[rec.humor.funny] Mississippi's finest

newell@corona.itd.msstate.edu (Gordon Newell) (03/16/91)

GLN (Good-Looking Nerd) :  "Can I help you?"

MHP (Mississippi Highway Patrolman) :  "Do you know how fast you were
	going, boy?"

GLN :  "I'm not sure.  The needle doesn't reach the high numbers very well.
	I would estimate somewhere between 80 and 85, closer to 85."

MHP :  "You were going 84 miles an hour."

GLN :  "See, I was close.  I must've been going uphill."

MHP :  "What was that?"

GLN :  "Oh, nothing.  Is there some reason you pulled me over?"
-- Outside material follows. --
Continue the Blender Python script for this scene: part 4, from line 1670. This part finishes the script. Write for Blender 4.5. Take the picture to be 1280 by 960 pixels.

MHP :  "I'm going to have to give you a ticket, boy."

GLN :  "No thank you."

MHP :  "What was that?"

GLN :  "If it's all the same to you, I'd just as soon you keep your
	ticket.  I don't really have any use for one."

MHP :  "Don't try to weasel your way out of this, boy.  I'm going to
	give you a ticket."

GLN :  "What for?"

MHP :  "WHAT FOR???  Speeding, that's what!"

GLN :  "You mean you're going to give me a ticket for going two miles
	per hour over the speed limit?"

MHP :  "TWO MILES???  Don't you know what the speed limit is, boy?"

GLN :  "It's posted on the white sign with black letters, right?"

MHP :  "Right."

GLN :  "82.  That's what the sign said, '82.'"

MHP :  "That's not the speed limit.  This is highway 82."

GLN :  "I thought this was highway 55.  It goes through Winona."

MHP :  "55 is the speed limit.  This is highway 82.  I-55 goes through
	Memphis and Jackson."

GLN :  "But I'm going to Starkville, not Memphis or Jackson.  You must
	be confused."

MHP :  "This is NOT I-55.  This IS highway 82, and it does go to Starkville."

GLN :  "That's right.  I'm going to Starkville on highway 55, and the 
	speed limit is 82.  I don't think you should give me a ticket for
	going two miles over the speed limit."

MHP :  "The speed limit is 55.  Didn't you see the sign with the words
	'SPEED LIMIT' and the number '55' on it?"

GLN :  "I was wondering why they would write that on the sign telling the
	name of the highway."

MHP :  "It ISN'T the highway sign.  The highway is 82, and the speed limit
	is 55."

GLN :  "Do you think you could hurry up and get to the point?  I'm kindof
	in a hurry."

MHP :  "Is this your car?"

GLN :  "Yes, do you like it?"

MHP :  "Would you turn down that music?"

GLN :  "It's Aretha Franklin.  It goes with the car, don't you think?
	What are you doing?"

MHP :  "I'm writing you a ticket."

GLN :  "For going two miles over the speed limit?"

MHP :  "No, for going TWENTY-NINE miles an hour over the speed limit."

GLN :  "Do you think that's unsafe?"

MHP :  "Absolutely.  It's very unsafe."

GLN :  "If I was going so fast, then how did you catch me?"

MHP :  "Well, uh..."

GLN :  "Do you think it's safe for you to drive that fast?"

MHP :  "Yes.  I've been trained for high-speed pursuit."

GLN :  "Don't you think it's rather hypocritical of you to be giving me
	a ticket?  How many wrecks have you had?"

MHP :  "That's irrelevant."

GLN :  "Did you see that?"

MHP :  "What?"

GLN :  "That black car just sideswiped your patrol car and kept going.
	If you hurry, you can probably catch him."

MHP :  "#@*%^$!  And that's my new patrol car, too.  You wait here while
	I apprehend that criminal!"

GLN :  "Yeah, right."


---------------------------------------------------------------------------
--disclaimer:  
-- The preceding dialogue is ficticious, and any resemblance to actual 
-- persons, real or otherwise, is purely coincidental.